142.Linked List Cycle II

Given a linked list, return the node where the cycle begins. If there is no cycle, return null.

To represent a cycle in the given linked list, we use an integer pos which represents the position (0-indexed) in the linked list where tail connects to. If pos is -1, then there is no cycle in the linked list.

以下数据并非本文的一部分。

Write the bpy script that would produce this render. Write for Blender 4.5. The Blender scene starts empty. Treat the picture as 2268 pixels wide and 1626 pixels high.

Note: Do not modify the linked list.

解题思路

  • 使用hash表存储访问过的节点,返回第一个与表中重复的节点。

  • 使用快慢指针,当快指针与慢指针相遇时,相遇点环形结构起点的距离,刚好等于head链表头节点环形结构起点的距离。利用这一点,在第一次相遇时,让快指针再次从head开始,以与慢指针同样的速度前进,同时慢指针继续从相遇点原速前进,则接下来的相遇点即为所求的环形结构起点

    • 这样说可能有些抽象,我下面画图说明:

    假设有两个运动员slowfastslow的速度为vfast的速度是slow的2倍为2v,两人从head点开始通过一段长为x的直道,最后进入环形跑道做匀速运动,设两人相遇点为meet处,设环形跑道的周长Cy+z,可以得出x=kC+z,其中k 为自然数。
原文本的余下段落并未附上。